Il doit également être tenu compte du nombre conséquent de produits commercialisés, à un prix moindre, ventes qui ont nécessairement contribué à dévaloriser les produits commercialisés par la société JAMET, concurrente directe, sur un marché restreint, soit celui de la vente de PLV pour le secteur automobile.
Aussi, tenant compte distinctement des conséquences économiques négatives de la contrefaçon subies par la société JAMET, du préjudice moral subi mais aussi des bénéfices réalisés par le contrefacteur, la cour dispose d’éléments suffisants pour apprécier les préjudices économique et moral ainsi subis par la société STANDARD FORMS qui seront justement réparés par l’octroi, à titre définitif, d’une somme de 20.000€, sans qu’il n’y ait lieu d’ordonner une expertise.
En conséquence, le jugement déféré sera infirmé en ce sens.
Au vu des faits de contrefaçon ainsi retenus, il convient de confirmer le jugement déféré en ce qu’il a fait interdiction à la société STANDARD FORMS la poursuite des actes en cause et a ordonné le retrait des circuits commerciaux de ces portes affichettes VN/VO référencés M7731, sans qu’il n’y ait lieu de modifier la durée de l’astreinte, la société JAMET ne démontrant nullement que les faits de contrefaçon se sont poursuivis.

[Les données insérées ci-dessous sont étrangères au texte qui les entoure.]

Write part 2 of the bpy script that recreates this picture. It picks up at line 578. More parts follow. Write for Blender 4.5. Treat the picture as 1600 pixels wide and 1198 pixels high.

Il n’y a pas lieu à ce que la cour se réserve la liquidation de l’astreinte.
Le préjudice étant ainsi suffisamment réparé, il n’y a pas lieu de faire droit à la demande de publication présentée, le jugement querellé étant confirmé de ce chef.
Sur la demande reconventionnelle de la société STANDARD FORMS
La société STANDARD FORMS qui succombe dans ses prétentions doit être déboutée de sa demande tendant à voir publier la présente décision.
Sur les autres demandes
La société STANDARD FORMS, succombant, sera condamnée aux dépens d’appel et gardera à sa charge les frais non compris dans les dépens qu’elle a exposés à l’occasion de la présente instance, les dispositions prises sur les dépens et frais irrépétibles de première instance étant confirmées.
Enfin, l’équité et la situation des parties commandent de condamner la société STANDARD FORMS à verser à la société JAMET une somme de 8.000 euros au titre de l’article 700 du code de procédure civile.
PAR CES MOTIFS,
Confirme le jugement déféré sauf en ce qu’il a :
– condamné la SAS STANDARD FORMS FRANCE à payer à la SAS JAMET 5.000 euros à titre de provision à valoir sur l’indemnisation définitive de son préjudice matériel et moral imputable à la contrefaçon ;
– renvoyé les parties à la détermination amiable du préjudice subi par la SAS JAMET sur la base des éléments comptables communiqués et à défaut par voie judiciaire après nouvelle assignation,
Statuant à nouveau et y ajoutant,
Déboute la société JAMET HOLDING de sa demande d’expertise,
Condamne la société STANDARD FORMS à verser à la société JAMET HOLDING une somme de 20.000€ en réparation définitive de ses préjudices matériel et moral résultant de la contrefaçon,
Dit qu’il n’y a pas lieu à ce que la cour se réserve la liquidation de l’astreinte,
Déboute la société STANDARD FORMS FRANCE de sa demande publication de la présente décision,
Condamne la société STANDARD FORMS FRANCE aux dépens d’appel,
Condamne la société STANDARD FORMS FRANCE à verser à la société JAMET HOLDING une somme de 8.000 euros au titre de l’article 700 du code de procédure civile.